Yale professor Beverly Gage, fresh off a Pulitzer winning bio of J. Edgar Hoover, hardly seemed a likely prospect for steering general readers through America’s historical sites, parks, and monuments.  But Gage proves a surprisingly funny and fascinating guide, making This Land is Your Land required reading this summer.  With this book, now a New York Times bestseller, perhaps we can resume the citizen’s task of balancing reverence with revulsion, and respect with reform.

In 2019, Gage left Yale and hit the road.  Off and on over the next four years she visited 300+ historical sites from sea to shining sea.  The Alamo, of course, and Mount Rushmore, but also the homes of forgotten presidents, the hideouts of abolitionists, and the various battlegrounds, real and metaphorical, that our history now embodies.

“What is history,” Napoleon asked, “but a fable agreed upon?”  Pity the nation, then, that no longer agrees on its fable.  As Gage discovers in site after site, our current politics is tearing through — and apart — this beautiful land.

Did the Confederacy fight for a “noble cause” or for “white supremacy?”  We follow Gage to Georgia’’s Mount Rushmore, Stone Mountain sculpture of Confederate heroes, where both sides fight for attention.

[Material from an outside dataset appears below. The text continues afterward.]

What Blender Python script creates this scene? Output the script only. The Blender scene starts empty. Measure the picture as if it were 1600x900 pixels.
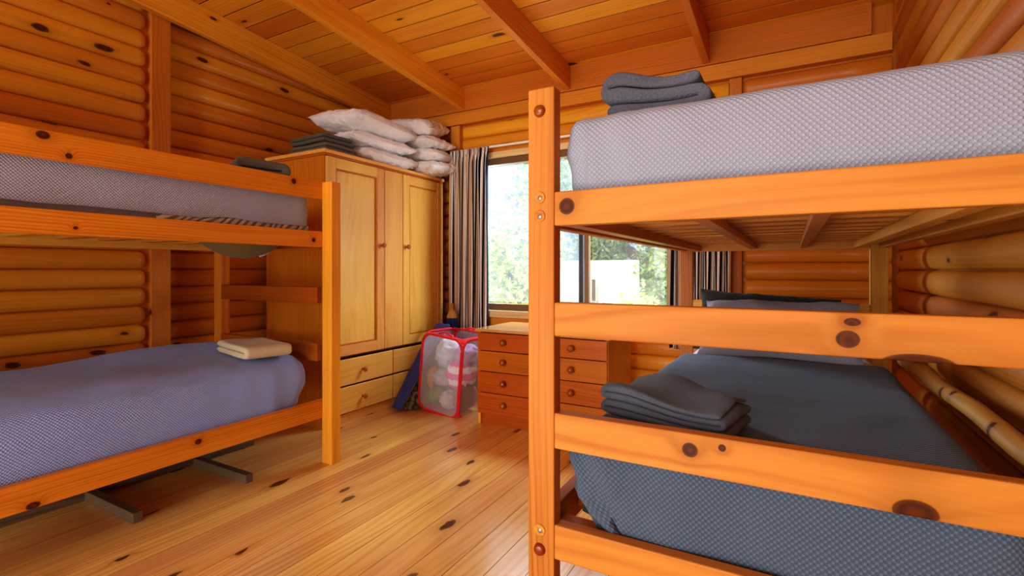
import bpy, math, random
from mathutils import Vector, Matrix, noise
R = random.Random(7)
scene = bpy.context.scene
COL = scene.collection
PI = math.pi

# ------------------------------------------------------------------ node helpers
class NT:
    def __init__(s, name):
        s.m = bpy.data.materials.new(name); s.m.use_nodes = True
        s.t = s.m.node_tree; s.t.nodes.clear()
        s.out = s.n('ShaderNodeOutputMaterial')
    def n(s, typ, **kw):
        nd = s.t.nodes.new(typ)
        for k, v in kw.items(): setattr(nd, k, v)
        return nd
    def put(s, sock, v):
        if v is None: return
        if isinstance(v, bpy.types.NodeSocket): s.t.links.new(v, sock)
        elif isinstance(v, (tuple, list)):
            sock.default_value = (*v, 1.0) if len(v) == 3 and len(sock.default_value) == 4 else v
        else: sock.default_value = v
    def math(s, op, a, b=None, c=None, clamp=False):
        nd = s.n('ShaderNodeMath', operation=op, use_clamp=clamp)
        s.put(nd.inputs[0], a); s.put(nd.inputs[1], b); s.put(nd.inputs[2], c)
        return nd.outputs[0]
    def vmul(s, v, k):
        nd = s.n('ShaderNodeVectorMath', operation='MULTIPLY'); s.put(nd.inputs[0], v); s.put(nd.inputs[1], k)
        return nd.outputs[0]
    def vadd(s, v, k):
        nd = s.n('ShaderNodeVectorMath', operation='ADD'); s.put(nd.inputs[0], v); s.put(nd.inputs[1], k)
        return nd.outputs[0]
    def mix(s, f, a, b, typ='MIX'):
        nd = s.n('ShaderNodeMix', data_type='RGBA', blend_type=typ)
        s.put(nd.inputs[0], f); s.put(nd.inputs[6], a); s.put(nd.inputs[7], b)
        return nd.outputs[2]
    def noise(s, v, scale=1, detail=2, rough=.5):
        nd = s.n('ShaderNodeTexNoise'); s.put(nd.inputs['Vector'], v)
        nd.inputs['Scale'].default_value = scale; nd.inputs['Detail'].default_value = detail; nd.inputs['Roughness'].default_value = rough
        return nd.outputs[0]
    def smooth(s, v, a, b):
        nd = s.n('ShaderNodeMapRange', interpolation_type='SMOOTHSTEP')
        s.put(nd.inputs[0], v); nd.inputs[1].default_value = a; nd.inputs[2].default_value = b
        return nd.outputs[0]
    def attr(s, name):
        return s.n('ShaderNodeAttribute', attribute_name=name)
    def bump(s, h, strength=.3, dist=.002):
        nd = s.n('ShaderNodeBump'); s.put(nd.inputs['Height'], h)
        nd.inputs['Strength'].default_value = strength; nd.inputs['Distance'].default_value = dist
        return nd.outputs[0]
    def bsdf(s, color, rough=.5, normal=None, coat=0, sheen=0, spec=.5, metal=0, trans=0):
        b = s.n('ShaderNodeBsdfPrincipled')
        s.put(b.inputs['Base Color'], color); s.put(b.inputs['Roughness'], rough)
        b.inputs['Specular IOR Level'].default_value = spec; b.inputs['Metallic'].default_value = metal
        b.inputs['Coat Weight'].default_value = coat; b.inputs['Coat Roughness'].default_value = .15
        b.inputs['Sheen Weight'].default_value = sheen
        b.inputs['Transmission Weight'].default_value = trans
        if normal is not None: s.put(b.inputs['Normal'], normal)
        return b.outputs[0]
    def done(s, sh):
        s.t.links.new(sh, s.out.inputs[0]); return s.m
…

Was President Andrew Jackson a spirited man of the people or a genocidal killer?  Jackson’s Nashville homestead, The Hermitage, barely mentions the Cherokee Trail of Tears that he railroaded through Congress.

And consider the plight of poor Emmett Till, whose historical marker placed where he was lynched in Mississippi has been riddled with bullets.

But Gage’s road trip does more than toe the divide.  She also finds honest and hopeful public history — at the Women’s Rights National Historical Park in Seneca Falls, NY, at the museum honoring the Cherokee linguist Sequoyah, and at assorted sites along the South’s Civil Rights Trail.  She even stays at an Air BnB in an old missile silo in New Mexico.  And, of course, she takes her son to Disneyland.

“History,” Henry Ford famously said, “is all the bunk,” but Gage begs to differ.  Rather than just traipse from site to site, she weaves a chronological narrative that fills in the enormous gaps left by brief historical markers and small museums.  The result is that rare book that historian Jill Lepore defined.

“Some American history books fail to criticize the United States,” Lepore wrote in These Truths.  “Others do nothing but.”  Gage, like Lepore, finds a delicate balance, digging not in archives but where so many Americans fall in love with their country — on the road.

If you can’t hit the historical road this summer, This Land is Your Land offers a suitable substitute.  Across the great divide, Gage finds a nation struggling to either cope with or wish away its troubled past.  She admits to being “nervous” about the upcoming 250th birthday celebrations.  Feeling good about America again is hardly an invite to honest history, she notes.  Yet even as she separates history from myth after myth, she clings to “a quiet hope.”

“Overall, like George Washington,” she writes in her epilogue, “I came away from my travels heartened about the state of our country — or at least more heartened than I might have been had I stayed home, doomscrolling through the news.  Whatever else we may be, Americans are still engaged with discovering, documenting, reinventing, and showing off our history . .  Even at the places where we go to confront the most wrenching, unjust, and difficult parts of the American past, there’s a quiet hope that next time we’ll do it better.”

The good news about history, she adds, is that it is “hard to suppress once people know it’s out there.  And there are still many people committed to getting American history right.”  Go meet them.